• **Collected material**
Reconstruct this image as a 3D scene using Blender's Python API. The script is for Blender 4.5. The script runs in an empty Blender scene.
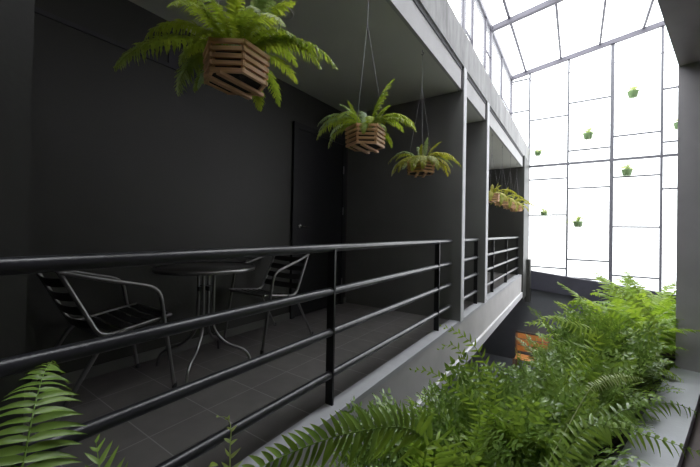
import bpy, bmesh, math, random
from mathutils import Vector, Matrix

rnd = random.Random(7)
SC = bpy.context.scene
COL = SC.collection
PI = math.pi

# ------------------------------------------------------------------ camera
CAM_H = 1.0
YAW, PITCH, ROLL = math.radians(34.4), math.radians(0.5), math.radians(1.05)
FPX = 330.0
cam_data = bpy.data.cameras.new('camera')
cam_data.sensor_width = 36.0
cam_data.lens = FPX / 700.0 * 36.0
cam_data.clip_start = 0.02
PPY = 227.0                                   # principal point row: the lens is shifted a little
cam_data.shift_y = -(233.5 - PPY) / 700.0
cam = bpy.data.objects.new('camera', cam_data)
COL.objects.link(cam)
fwd = Vector((-math.sin(YAW) * math.cos(PITCH), math.cos(YAW) * math.cos(PITCH), math.sin(PITCH)))
rgt = fwd.cross(Vector((0, 0, 1))).normalized()
upv = rgt.cross(fwd).normalized()
r2 = rgt * math.cos(ROLL) + upv * math.sin(ROLL)
u2 = upv * math.cos(ROLL) - rgt * math.sin(ROLL)
cam.location = (0, 0, CAM_H)
cam.matrix_world = Matrix(((r2.x, u2.x, -fwd.x, 0), (r2.y, u2.y, -fwd.y, 0), (r2.z, u2.z, -fwd.z, CAM_H), (0, 0, 0, 1)))
SC.camera = cam

# ------------------------------------------------------------------ sky and exposure
world = bpy.data.worlds.new('overcast_sky')
SC.world = world
world.use_nodes = True
wn = world.node_tree.nodes
wn['Background'].inputs[0].default_value = (0.97, 0.98, 1.0, 1)
wl = world.node_tree.links
w_tc = wn.new('ShaderNodeTexCoord')
w_sep = wn.new('ShaderNodeSeparateXYZ')
w_map = wn.new('ShaderNodeMapRange')            # overcast sky: three times brighter overhead than at the horizon
w_map.inputs['From Min'].default_value = 0.0
w_map.inputs['From Max'].default_value = 1.0
w_map.inputs['To Min'].default_value = 3.0
w_map.inputs['To Max'].default_value = 9.0
wl.new(w_tc.outputs['Generated'], w_sep.inputs[0])
wl.new(w_sep.outputs['Z'], w_map.inputs['Value'])
wl.new(w_map.outputs['Result'], wn['Background'].inputs[1])
SC.view_settings.view_transform = 'Standard'
SC.view_settings.look = 'None'
SC.view_settings.gamma = 1
SC.view_settings.exposure = 0.0
SC.view_settings.use_curve_mapping = False


def ray_point(px, py, depth):
    """world point seen at a photo pixel, depth metres along the viewing axis"""
    return Vector((0, 0, CAM_H)) + depth * (fwd + r2 * ((px - 350) / FPX) - u2 * ((py - PPY) / FPX))


# ------------------------------------------------------------------ materials
def new_mat(name):
    m = bpy.data.materials.new(name)
    m.use_nodes = True
    return m, m.node_tree.nodes, m.node_tree.links, m.node_tree.nodes['Principled BSDF']


def paint(name, col, rough=0.6, metal=0.0, var=0.12, scale=6.0, bump=0.0, spec=0.5, bscale=None):
    m, n, l, b = new_mat(name)
    tc = n.new('ShaderNodeTexCoord')
    nz = n.new('ShaderNodeTexNoise')
    nz.inputs['Scale'].default_value = scale
    nz.inputs['Detail'].default_value = 6
    l.new(tc.outputs['Object'], nz.inputs['Vector'])
    cr = n.new('ShaderNodeValToRGB')
    cr.color_ramp.elements[0].position = 0.3
    cr.color_ramp.elements[1].position = 0.7
    cr.color_ramp.elements[0].color = (*[c * (1 - var) for c in col], 1)
    cr.color_ramp.elements[1].color = (*[min(1, c * (1 + var)) for c in col], 1)
    l.new(nz.outputs[0], cr.inputs[0])
    l.new(cr.outputs[0], b.inputs['Base Color'])
    b.inputs['Roughness'].default_value = rough
    b.inputs['Metallic'].default_value = metal
    b.inputs['Specular IOR Level'].default_value = spec
    if bump:
        nb = n.new('ShaderNodeTexNoise')
        nb.inputs['Scale'].default_value = bscale or scale * 12
        nb.inputs['Detail'].default_value = 4
        l.new(tc.outputs['Object'], nb.inputs['Vector'])
        bp = n.new('ShaderNodeBump')
        bp.inputs['Strength'].default_value = bump
        bp.inputs['Distance'].default_value = 0.01
        l.new(nb.outputs[0], bp.inputs['Height'])
        l.new(bp.outputs[0], b.inputs['Normal'])
    return m


def tile_mat(name, col, grout):
    m, n, l, b = new_mat(name)
    tc = n.new('ShaderNodeTexCoord')
    mp = n.new('ShaderNodeMapping')
    mp.inputs['Location'].default_value = (1.66, -0.77, 0)
    l.new(tc.outputs['Object'], mp.inputs['Vector'])
    br = n.new('ShaderNodeTexBrick')
    br.offset = 0.0
    br.inputs['Scale'].default_value = 1.0
    br.inputs['Brick Width'].default_value = 0.6
    br.inputs['Row Height'].default_value = 0.3
    br.inputs['Mortar Size'].default_value = 0.0028
    br.inputs['Mortar Smooth'].default_value = 0.2
    br.inputs['Color1'].default_value = (*col, 1)
    br.inputs['Color2'].default_value = (*[c * 0.9 for c in col], 1)
    br.inputs['Mortar'].default_value = (*grout, 1)
    l.new(mp.outputs[0], br.inputs['Vector'])
    nz = n.new('ShaderNodeTexNoise')
    nz.inputs['Scale'].default_value = 9
    l.new(tc.outputs['Object'], nz.inputs['Vector'])
    mx = n.new('ShaderNodeMixRGB')
    mx.blend_type = 'MULTIPLY'
    mx.inputs[0].default_value = 0.35
    l.new(br.outputs[0], mx.inputs[1])
    l.new(nz.outputs[0], mx.inputs[2])
    l.new(mx.outputs[0], b.inputs['Base Color'])
    b.inputs['Roughness'].default_value = 0.5
    return m


def concrete_mat(name, col):
    m, n, l, b = new_mat(name)
    tc = n.new('ShaderNodeTexCoord')
    mp = n.new('ShaderNodeMapping')
    mp.inputs['Scale'].default_value = (1, 1, 0.25)
    l.new(tc.outputs['Object'], mp.inputs['Vector'])
    nz = n.new('ShaderNodeTexNoise')
    nz.inputs['Scale'].default_value = 5
    nz.inputs['Detail'].default_value = 9
    nz.inputs['Roughness'].default_value = 0.7
    l.new(mp.outputs[0], nz.inputs['Vector'])
    cr = n.new('ShaderNodeValToRGB')
    cr.color_ramp.elements[0].position = 0.36
    cr.color_ramp.elements[1].position = 0.62
    cr.color_ramp.elements[0].color = (*[c * 0.62 for c in col], 1)
    cr.color_ramp.elements[1].color = (*[min(1, c * 1.12) for c in col], 1)
    l.new(nz.outputs[0], cr.inputs[0])
    l.new(cr.outputs[0], b.inputs['Base Color'])
    b.inputs['Roughness'].default_value = 0.85
    return m


def glass_mat(name):
    m = bpy.data.materials.new(name)
    m.use_nodes = True
    n, l = m.node_tree.nodes, m.node_tree.links
    n.remove(n['Principled BSDF'])
    tr = n.new('ShaderNodeBsdfTransparent')
    tr.inputs[0].default_value = (0.97, 0.98, 0.98, 1)
    gl = n.new('ShaderNodeBsdfGlossy')
    gl.inputs['Roughness'].default_value = 0.05
    tl = n.new('ShaderNodeBsdfTranslucent')
    tl.inputs[0].default_value = (0.95, 0.96, 0.97, 1)
    m1 = n.new('ShaderNodeMixShader')
    m1.inputs[0].default_value = 0.10
    l.new(tr.outputs[0], m1.inputs[1])
    l.new(tl.outputs[0], m1.inputs[2])
    m2 = n.new('ShaderNodeMixShader')
    m2.inputs[0].default_value = 0.04
    l.new(m1.outputs[0], m2.inputs[1])
    l.new(gl.outputs[0], m2.inputs[2])
    l.new(m2.outputs[0], n['Material Output'].inputs[0])
    return m


def leaf_mat(name, c1, c2, rough=0.4, trans=0.35, spec=0.5):
    m, n, l, b = new_mat(name)
    oi = n.new('ShaderNodeObjectInfo')
    tc = n.new('ShaderNodeTexCoord')
    nz = n.new('ShaderNodeTexNoise')
    nz.inputs['Scale'].default_value = 32
    l.new(tc.outputs['Object'], nz.inputs['Vector'])
    ad = n.new('ShaderNodeMath')
    ad.operation = 'MULTIPLY_ADD'
    ad.inputs[1].default_value = 0.45
    l.new(oi.outputs['Random'], ad.inputs[0])
    mu = n.new('ShaderNodeMath')
    mu.operation = 'MULTIPLY'
    mu.inputs[1].default_value = 0.8
    l.new(nz.outputs[0], mu.inputs[0])
    l.new(mu.outputs[0], ad.inputs[2])
    cr = n.new('ShaderNodeValToRGB')
    cr.color_ramp.elements[0].position = 0.1
    cr.color_ramp.elements[1].position = 0.85
    cr.color_ramp.elements[0].color = (*c1, 1)
    cr.color_ramp.elements[1].color = (*c2, 1)
    l.new(ad.outputs[0], cr.inputs[0])
    l.new(cr.outputs[0], b.inputs['Base Color'])
    b.inputs['Roughness'].default_value = rough
    b.inputs['Specular IOR Level'].default_value = spec
    tl = n.new('ShaderNodeBsdfTranslucent')
    br = n.new('ShaderNodeMixRGB')
    br.blend_type = 'MULTIPLY'
    br.inputs[0].default_value = 1
    br.inputs[2].default_value = (1.5, 1.45, 0.7, 1)
    l.new(cr.outputs[0], br.inputs[1])
    l.new(br.outputs[0], tl.inputs[0])
    mx = n.new('ShaderNodeMixShader')
    mx.inputs[0].default_value = trans
    l.new(b.outputs[0], mx.inputs[1])
    l.new(tl.outputs[0], mx.inputs[2])
    l.new(mx.outputs[0], n['Material Output'].inputs[0])
    return m


def wood_mat(name, c1, c2):
    m, n, l, b = new_mat(name)
    tc = n.new('ShaderNodeTexCoord')
    oi = n.new('ShaderNodeObjectInfo')
    mp = n.new('ShaderNodeMapping')
    mp.inputs['Scale'].default_value = (3, 3, 40)
    l.new(tc.outputs['Object'], mp.inputs['Vector'])
    nz = n.new('ShaderNodeTexNoise')
    nz.inputs['Scale'].default_value = 4
    nz.inputs['Detail'].default_value = 5
    l.new(mp.outputs[0], nz.inputs['Vector'])
    cr = n.new('ShaderNodeValToRGB')
    cr.color_ramp.elements[0].position = 0.3
    cr.color_ramp.elements[1].position = 0.7
    cr.color_ramp.elements[0].color = (*c1, 1)
    cr.color_ramp.elements[1].color = (*c2, 1)
    l.new(nz.outputs[0], cr.inputs[0])
    l.new(cr.outputs[0], b.inputs['Base Color'])
    b.inputs['Roughness'].default_value = 0.6
    return m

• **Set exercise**
Locate all lines holding the word "scene", then copy them out.

• **Result of the task**
Reconstruct this image as a 3D scene using Blender's Python API. The script is for Blender 4.5. The script runs in an empty Blender scene.
SC = bpy.context.scene